··· DATA PROVIDED ···

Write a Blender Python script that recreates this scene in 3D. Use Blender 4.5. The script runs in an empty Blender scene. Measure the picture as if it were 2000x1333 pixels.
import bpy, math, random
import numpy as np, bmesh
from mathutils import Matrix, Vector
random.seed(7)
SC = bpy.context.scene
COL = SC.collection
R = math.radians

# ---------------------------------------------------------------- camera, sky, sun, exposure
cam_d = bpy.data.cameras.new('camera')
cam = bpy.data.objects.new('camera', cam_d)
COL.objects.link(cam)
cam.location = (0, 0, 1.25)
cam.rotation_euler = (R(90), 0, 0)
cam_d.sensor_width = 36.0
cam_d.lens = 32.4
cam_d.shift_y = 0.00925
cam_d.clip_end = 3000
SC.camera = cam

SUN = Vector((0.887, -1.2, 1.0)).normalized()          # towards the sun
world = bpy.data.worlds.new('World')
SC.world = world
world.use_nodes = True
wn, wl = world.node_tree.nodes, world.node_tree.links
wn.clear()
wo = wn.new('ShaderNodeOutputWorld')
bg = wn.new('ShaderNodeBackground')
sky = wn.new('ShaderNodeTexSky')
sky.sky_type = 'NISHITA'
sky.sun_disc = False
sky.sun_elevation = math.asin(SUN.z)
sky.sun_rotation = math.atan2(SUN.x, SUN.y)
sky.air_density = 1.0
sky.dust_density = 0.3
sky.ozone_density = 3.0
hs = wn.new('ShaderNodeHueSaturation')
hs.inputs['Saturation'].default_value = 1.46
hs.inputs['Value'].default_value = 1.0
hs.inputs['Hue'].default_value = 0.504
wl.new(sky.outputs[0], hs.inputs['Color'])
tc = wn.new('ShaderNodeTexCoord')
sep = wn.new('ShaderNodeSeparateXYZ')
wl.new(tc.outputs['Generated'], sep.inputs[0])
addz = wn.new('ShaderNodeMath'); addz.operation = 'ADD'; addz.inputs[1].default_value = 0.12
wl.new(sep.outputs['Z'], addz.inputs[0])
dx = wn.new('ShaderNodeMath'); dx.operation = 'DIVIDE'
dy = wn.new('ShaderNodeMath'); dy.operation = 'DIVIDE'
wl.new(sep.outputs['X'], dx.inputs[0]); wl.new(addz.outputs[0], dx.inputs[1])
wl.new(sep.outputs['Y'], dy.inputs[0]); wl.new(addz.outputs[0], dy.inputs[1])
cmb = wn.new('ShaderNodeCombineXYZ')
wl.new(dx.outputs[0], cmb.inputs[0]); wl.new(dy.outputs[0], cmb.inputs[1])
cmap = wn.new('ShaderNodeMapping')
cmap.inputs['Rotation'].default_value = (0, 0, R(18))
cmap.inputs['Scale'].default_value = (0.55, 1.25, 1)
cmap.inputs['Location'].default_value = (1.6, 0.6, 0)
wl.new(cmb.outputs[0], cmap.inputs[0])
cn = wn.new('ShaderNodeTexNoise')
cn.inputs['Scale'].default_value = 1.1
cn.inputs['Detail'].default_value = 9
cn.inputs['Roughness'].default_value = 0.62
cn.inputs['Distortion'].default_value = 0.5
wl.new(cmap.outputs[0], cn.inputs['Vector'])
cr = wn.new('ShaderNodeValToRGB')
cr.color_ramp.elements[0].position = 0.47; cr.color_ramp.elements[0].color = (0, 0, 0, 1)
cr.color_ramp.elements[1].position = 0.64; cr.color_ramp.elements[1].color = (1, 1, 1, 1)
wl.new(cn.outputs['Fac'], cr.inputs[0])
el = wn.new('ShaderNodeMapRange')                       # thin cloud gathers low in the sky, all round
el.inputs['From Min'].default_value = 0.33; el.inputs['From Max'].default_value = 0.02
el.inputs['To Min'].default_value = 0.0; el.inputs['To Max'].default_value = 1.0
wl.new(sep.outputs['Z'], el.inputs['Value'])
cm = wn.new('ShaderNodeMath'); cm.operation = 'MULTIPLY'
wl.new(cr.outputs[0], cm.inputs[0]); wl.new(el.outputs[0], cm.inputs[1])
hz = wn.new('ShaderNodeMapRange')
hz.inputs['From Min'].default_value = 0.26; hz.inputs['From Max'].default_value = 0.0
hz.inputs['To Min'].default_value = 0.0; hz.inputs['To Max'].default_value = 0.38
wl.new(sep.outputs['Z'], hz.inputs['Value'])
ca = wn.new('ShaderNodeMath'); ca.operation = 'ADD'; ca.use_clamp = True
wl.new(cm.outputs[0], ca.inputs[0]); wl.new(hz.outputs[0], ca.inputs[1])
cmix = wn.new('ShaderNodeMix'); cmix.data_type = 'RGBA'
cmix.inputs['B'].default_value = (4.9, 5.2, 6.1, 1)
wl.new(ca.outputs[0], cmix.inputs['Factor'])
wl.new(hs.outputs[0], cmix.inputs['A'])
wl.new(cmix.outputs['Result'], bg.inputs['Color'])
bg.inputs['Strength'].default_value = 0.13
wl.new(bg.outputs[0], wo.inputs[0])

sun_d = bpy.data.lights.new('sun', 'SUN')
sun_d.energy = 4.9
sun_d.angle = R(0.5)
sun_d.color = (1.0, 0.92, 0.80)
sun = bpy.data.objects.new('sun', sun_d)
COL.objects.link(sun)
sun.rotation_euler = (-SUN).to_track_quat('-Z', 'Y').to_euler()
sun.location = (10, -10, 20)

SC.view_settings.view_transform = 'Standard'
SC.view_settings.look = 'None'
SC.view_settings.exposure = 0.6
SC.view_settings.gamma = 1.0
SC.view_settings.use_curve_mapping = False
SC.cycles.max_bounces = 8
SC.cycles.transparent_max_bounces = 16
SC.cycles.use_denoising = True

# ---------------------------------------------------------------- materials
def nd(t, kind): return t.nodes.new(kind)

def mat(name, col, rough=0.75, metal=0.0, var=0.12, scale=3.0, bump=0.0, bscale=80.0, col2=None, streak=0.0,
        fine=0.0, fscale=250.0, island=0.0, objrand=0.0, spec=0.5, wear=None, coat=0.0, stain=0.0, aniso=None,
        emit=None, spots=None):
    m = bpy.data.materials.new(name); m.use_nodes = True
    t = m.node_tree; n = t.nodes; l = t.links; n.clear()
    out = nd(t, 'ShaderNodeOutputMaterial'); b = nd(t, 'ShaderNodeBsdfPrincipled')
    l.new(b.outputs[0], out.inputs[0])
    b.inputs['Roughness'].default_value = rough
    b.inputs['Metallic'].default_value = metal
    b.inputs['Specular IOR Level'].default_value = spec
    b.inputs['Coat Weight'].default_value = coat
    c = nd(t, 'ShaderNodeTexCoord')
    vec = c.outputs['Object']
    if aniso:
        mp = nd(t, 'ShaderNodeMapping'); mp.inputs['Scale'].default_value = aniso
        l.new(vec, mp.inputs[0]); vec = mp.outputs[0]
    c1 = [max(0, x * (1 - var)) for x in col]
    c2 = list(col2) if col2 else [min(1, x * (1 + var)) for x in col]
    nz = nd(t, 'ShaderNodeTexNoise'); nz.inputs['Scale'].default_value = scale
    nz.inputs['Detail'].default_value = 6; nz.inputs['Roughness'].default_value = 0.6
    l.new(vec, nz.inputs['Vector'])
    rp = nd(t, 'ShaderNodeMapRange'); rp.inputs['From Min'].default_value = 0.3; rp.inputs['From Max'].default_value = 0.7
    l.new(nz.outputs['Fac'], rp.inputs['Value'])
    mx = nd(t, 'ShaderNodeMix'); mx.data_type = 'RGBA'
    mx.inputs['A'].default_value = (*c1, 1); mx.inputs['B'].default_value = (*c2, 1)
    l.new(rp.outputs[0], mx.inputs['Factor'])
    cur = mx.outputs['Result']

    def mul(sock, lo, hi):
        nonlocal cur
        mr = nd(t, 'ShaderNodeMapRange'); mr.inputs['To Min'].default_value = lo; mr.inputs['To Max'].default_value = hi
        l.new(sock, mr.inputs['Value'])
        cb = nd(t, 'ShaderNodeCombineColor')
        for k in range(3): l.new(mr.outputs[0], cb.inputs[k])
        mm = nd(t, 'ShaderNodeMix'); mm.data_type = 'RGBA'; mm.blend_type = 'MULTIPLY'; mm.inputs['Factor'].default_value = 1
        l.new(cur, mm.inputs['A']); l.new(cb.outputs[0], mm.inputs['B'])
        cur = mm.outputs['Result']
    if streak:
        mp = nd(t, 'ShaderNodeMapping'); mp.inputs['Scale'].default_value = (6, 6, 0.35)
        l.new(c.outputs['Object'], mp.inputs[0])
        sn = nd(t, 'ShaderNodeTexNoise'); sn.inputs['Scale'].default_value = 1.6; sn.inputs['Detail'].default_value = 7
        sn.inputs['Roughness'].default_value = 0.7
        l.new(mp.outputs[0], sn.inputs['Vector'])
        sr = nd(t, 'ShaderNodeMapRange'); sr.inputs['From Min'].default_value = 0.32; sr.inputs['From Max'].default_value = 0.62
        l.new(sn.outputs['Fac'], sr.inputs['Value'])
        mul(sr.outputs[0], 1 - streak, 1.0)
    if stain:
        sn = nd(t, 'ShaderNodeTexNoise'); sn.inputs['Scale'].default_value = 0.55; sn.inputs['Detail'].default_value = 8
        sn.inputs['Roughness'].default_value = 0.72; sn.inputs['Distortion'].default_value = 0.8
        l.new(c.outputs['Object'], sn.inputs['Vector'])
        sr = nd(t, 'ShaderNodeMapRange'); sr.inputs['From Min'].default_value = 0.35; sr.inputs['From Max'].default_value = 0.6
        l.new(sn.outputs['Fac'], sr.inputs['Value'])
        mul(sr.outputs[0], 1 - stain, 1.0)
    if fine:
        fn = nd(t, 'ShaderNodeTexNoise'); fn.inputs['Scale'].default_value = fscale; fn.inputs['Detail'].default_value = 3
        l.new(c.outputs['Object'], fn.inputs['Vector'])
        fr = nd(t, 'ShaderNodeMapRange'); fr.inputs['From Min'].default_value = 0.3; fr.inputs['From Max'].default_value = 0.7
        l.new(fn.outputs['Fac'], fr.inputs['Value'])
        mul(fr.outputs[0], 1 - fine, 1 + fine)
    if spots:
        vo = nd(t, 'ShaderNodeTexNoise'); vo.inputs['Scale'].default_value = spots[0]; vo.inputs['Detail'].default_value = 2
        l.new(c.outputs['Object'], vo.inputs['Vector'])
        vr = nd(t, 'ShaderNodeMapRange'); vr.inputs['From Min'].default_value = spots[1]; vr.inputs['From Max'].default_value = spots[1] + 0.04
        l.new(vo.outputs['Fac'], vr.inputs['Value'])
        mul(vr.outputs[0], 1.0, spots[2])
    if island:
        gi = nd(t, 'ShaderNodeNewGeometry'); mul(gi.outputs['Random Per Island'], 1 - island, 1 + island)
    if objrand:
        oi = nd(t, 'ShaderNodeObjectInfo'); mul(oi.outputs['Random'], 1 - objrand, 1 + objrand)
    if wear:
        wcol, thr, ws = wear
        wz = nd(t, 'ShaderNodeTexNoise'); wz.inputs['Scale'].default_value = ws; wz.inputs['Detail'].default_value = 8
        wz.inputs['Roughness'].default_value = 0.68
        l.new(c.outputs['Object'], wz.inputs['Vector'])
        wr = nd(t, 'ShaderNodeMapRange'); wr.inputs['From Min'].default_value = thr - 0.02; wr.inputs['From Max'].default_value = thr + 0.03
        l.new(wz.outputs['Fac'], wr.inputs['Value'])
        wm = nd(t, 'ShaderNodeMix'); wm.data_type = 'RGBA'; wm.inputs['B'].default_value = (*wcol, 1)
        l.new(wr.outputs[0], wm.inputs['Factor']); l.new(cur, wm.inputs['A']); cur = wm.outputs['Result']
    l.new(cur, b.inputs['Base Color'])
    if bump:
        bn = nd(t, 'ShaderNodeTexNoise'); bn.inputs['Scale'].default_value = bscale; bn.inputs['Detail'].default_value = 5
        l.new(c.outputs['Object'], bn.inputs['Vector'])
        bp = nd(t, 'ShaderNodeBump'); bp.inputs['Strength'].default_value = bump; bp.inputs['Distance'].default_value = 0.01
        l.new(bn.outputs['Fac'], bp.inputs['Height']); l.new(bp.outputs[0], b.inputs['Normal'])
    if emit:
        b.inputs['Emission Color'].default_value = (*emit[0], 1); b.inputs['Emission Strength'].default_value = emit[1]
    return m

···

◆ TASK GOAL
What are the exact lines from the beginning of the material through the line containing "SC.camera = cam"? Write out those lines alone.

◆ ANSWER TO THIS EXERCISE
Write a Blender Python script that recreates this scene in 3D. Use Blender 4.5. The script runs in an empty Blender scene. Measure the picture as if it were 2000x1333 pixels.
import bpy, math, random
import numpy as np, bmesh
from mathutils import Matrix, Vector
random.seed(7)
SC = bpy.context.scene
COL = SC.collection
R = math.radians

# ---------------------------------------------------------------- camera, sky, sun, exposure
cam_d = bpy.data.cameras.new('camera')
cam = bpy.data.objects.new('camera', cam_d)
COL.objects.link(cam)
cam.location = (0, 0, 1.25)
cam.rotation_euler = (R(90), 0, 0)
cam_d.sensor_width = 36.0
cam_d.lens = 32.4
cam_d.shift_y = 0.00925
cam_d.clip_end = 3000
SC.camera = cam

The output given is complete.